フィリピン中部のレイテ島は、日本人にとって忘れ得ぬ島である。先の大戦末期に近い昭和19年10月、米軍が上陸を始めた。日本軍がフィリピンを死守するため造った飛行場を奪い、逆にフィリピン全土を制圧する足がかりにするためだった。
▼日本軍も8万余りの守備隊を送り込み、山岳部に立てこもるなどして徹底的に戦った。だが兵員も装備も圧倒的に優位な米軍の前に、守備隊長の牧野四郎中将以下、ほぼ全員が戦死した。あの戦争でも有数の激戦地となった。多くの遺骨はまだ、この地に眠ったままである。
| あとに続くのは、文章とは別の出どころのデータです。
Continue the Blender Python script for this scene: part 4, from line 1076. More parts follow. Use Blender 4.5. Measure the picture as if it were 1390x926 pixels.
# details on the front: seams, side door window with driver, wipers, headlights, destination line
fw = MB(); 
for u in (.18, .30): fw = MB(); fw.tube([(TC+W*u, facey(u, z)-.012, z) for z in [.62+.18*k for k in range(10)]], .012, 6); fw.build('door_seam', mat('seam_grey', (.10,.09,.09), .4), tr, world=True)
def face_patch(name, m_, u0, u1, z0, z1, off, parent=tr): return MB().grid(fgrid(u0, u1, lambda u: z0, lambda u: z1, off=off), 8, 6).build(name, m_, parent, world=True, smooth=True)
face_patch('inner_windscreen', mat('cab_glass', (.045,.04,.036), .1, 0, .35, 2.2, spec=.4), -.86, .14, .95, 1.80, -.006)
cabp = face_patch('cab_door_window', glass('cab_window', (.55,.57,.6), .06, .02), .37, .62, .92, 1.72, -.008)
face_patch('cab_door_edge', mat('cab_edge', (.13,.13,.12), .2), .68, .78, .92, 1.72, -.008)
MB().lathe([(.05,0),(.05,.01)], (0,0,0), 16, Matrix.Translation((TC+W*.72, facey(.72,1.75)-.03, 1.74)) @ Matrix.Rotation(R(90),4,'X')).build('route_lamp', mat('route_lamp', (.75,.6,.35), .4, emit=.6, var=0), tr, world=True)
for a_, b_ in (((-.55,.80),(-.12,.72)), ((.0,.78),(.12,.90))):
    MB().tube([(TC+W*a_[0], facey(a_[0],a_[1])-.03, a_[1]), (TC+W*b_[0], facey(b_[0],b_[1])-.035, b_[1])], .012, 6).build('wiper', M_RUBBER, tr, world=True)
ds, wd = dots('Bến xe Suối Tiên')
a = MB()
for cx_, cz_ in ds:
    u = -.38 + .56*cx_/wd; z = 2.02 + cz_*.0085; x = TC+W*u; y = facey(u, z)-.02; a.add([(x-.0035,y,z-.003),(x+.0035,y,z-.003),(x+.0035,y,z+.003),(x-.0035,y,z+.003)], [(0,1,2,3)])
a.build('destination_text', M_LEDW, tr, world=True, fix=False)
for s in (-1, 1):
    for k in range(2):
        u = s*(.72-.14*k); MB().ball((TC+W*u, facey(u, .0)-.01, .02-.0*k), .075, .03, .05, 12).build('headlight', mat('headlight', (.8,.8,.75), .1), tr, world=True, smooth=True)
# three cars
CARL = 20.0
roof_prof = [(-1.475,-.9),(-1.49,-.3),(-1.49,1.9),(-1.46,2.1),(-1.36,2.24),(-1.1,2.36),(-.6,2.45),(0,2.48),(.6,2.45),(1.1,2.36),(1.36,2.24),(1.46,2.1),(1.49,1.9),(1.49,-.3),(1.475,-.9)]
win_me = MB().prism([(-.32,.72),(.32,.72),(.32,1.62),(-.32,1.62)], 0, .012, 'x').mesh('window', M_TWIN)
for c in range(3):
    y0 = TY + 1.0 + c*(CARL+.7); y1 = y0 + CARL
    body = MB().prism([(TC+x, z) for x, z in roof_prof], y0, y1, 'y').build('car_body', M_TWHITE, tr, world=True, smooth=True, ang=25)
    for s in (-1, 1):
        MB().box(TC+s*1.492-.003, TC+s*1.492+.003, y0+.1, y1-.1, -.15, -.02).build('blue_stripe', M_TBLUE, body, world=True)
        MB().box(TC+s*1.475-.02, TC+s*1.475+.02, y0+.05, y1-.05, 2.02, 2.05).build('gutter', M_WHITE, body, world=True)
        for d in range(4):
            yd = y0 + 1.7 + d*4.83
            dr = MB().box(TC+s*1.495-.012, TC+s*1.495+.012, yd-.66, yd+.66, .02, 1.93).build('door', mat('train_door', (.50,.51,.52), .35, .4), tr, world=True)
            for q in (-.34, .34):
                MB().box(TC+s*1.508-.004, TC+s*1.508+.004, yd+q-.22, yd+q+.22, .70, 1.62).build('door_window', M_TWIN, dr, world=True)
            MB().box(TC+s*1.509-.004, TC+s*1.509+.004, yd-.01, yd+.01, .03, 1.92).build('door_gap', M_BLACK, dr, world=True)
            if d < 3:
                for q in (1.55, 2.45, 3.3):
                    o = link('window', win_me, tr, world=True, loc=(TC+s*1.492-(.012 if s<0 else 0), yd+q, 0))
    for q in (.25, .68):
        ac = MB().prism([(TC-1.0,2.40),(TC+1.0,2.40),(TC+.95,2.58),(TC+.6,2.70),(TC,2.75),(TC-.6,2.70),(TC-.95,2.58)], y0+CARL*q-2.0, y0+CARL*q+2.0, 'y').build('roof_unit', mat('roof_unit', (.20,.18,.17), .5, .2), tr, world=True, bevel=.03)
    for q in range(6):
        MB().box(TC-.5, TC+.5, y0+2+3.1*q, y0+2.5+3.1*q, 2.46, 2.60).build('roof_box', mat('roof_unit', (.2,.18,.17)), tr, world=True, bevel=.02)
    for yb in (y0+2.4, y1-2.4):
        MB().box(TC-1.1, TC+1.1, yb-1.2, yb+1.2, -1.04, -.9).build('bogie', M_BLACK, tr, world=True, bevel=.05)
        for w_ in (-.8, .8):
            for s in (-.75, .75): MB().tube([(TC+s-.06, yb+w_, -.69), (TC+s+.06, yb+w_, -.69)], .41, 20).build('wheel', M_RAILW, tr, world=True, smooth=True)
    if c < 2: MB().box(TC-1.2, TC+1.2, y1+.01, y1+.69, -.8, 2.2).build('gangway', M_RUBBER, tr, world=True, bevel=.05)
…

▼その壮絶な歴史を刻むレイテ島を今度は米軍ならぬ強烈な台風30号が襲った。中心都市のタクロバンは高潮によりほぼ水没してしまった。風速90メートルという竜巻並みの風も吹いたらしい。通信網がズタズタで詳細は分からないが、死者は1万人を超すとの情報もある。
▼通常11月生まれの台風はあまり強くならないとされる。海水温が夏ほど高くないからだ。だがフィリピンを襲った30号は中心気圧が一時、900ヘクトパスカルを下回るほど、異常発達していた。文字通り「想定外」の台風で、このことが被害を甚大にしたことは間違いない。
▼牧野中将の子息で『戦跡に祈る』などの著書がある牧野弘道さん(78)は、これまで十数回も慰霊のためレイテ島を訪れている。それだけに、テレビに映し出される惨状に「ひどいものです」と息をのんだ。あまりの被害で、レイテが遠くなることも気になるようだ。
▼レイテ島ばかりでなく日本とフィリピンとの歴史的つながりは強い。中国に領土を脅かされているという共通項もある。日本は一刻も早く、支援の手を差し伸べねばなるまい。あの戦争で日本人が必死に戦ったことを忘れないためにも。